Одно только чикагский бомбометатель доказал блестяще — превосходство динамита над винтовкой. Ни при одном мятеже здесь не было убито и ранено сразу столько полицейских, как в этом случае одной бомбой. Как истинный террорист, бомбометатель сделал только одну ошибку — выбрав время, когда собралась толпа рабочих, на которых полиция могла сорвать зло. Если необходимо требовать свободы слова силою, то борьба должна заключаться в ряде актов отдельных динамитчиков. Время вооруженных восстаний прошло. Их слишком легко подавляют.
Есть два способа вызвать угнетенные классы на насилие; один принадлежит так называемым революционерам, которые прямо советуют им применять силу; другой, гораздо более опасный, принадлежит так называемым друзьям порядка, которые не оставляют им иного выхода, кроме силы. Эти две партии, с виду враждебные, в сущности играют друг другу на руку, к ущербу истинных революционеров и истинных друзей порядка, знающих, что сила ничего не решает, и что ни один вопрос не бывает решен, пока его не решат правильно. Точно так же, как свобода есть мать порядка, государство — мать насилия.

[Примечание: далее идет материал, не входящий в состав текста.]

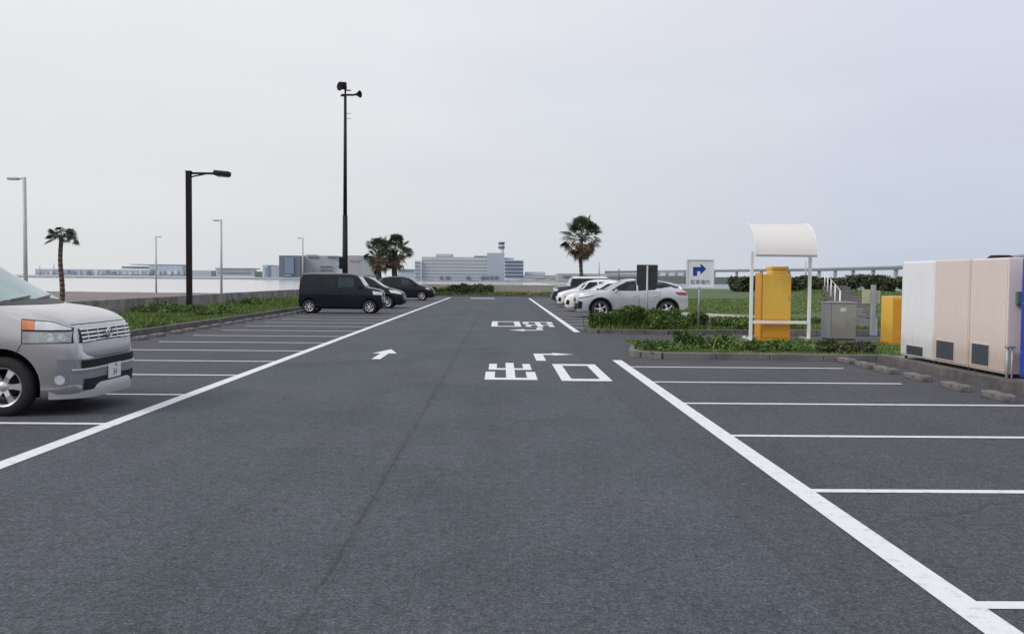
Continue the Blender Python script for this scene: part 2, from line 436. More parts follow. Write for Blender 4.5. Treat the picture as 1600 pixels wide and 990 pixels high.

Сила правого дела перед тиранией состоит в том, что, покуда оно неповинно в нападении, оно пользуется народной симпатией и поддержкой в случае преследований. Истинные анархисты преследуют свободу-цель свободой-средством. Если бы мы имели возможность идти своим путем, мы становились бы все сильнее и сильнее, пока государство не стало бы перед дилеммой: или нелицемерно уступить, или, начав преследовать мирных сторонников автономии, утратить народную поддержку и погибнуть. При существующих же обстоятельствах наш путь к победе будет, вероятно, гораздо более тернистым. Не будем жаловаться на несправедливости, чинимые государством, если не желаем этим обнажить перед народом всю их чудовищность и побудить его сбросить с себя гнет тирании. Анархия вызвала государство на бой. Государство приняло вызов. Поединок этот будет не на жизнь, а на смерть.
Мы победим; мы должны победить!
Ибо, как говорит Прудон, «подобно древней Немезиде, которую не могли склонить ни мольбы, ни угрозы, революция шагает вперед неуклонной и тяжелой поступью по цветам, которые рассыпают перед ней ее поклонники, по крови своих борцов, через тела своих врагов».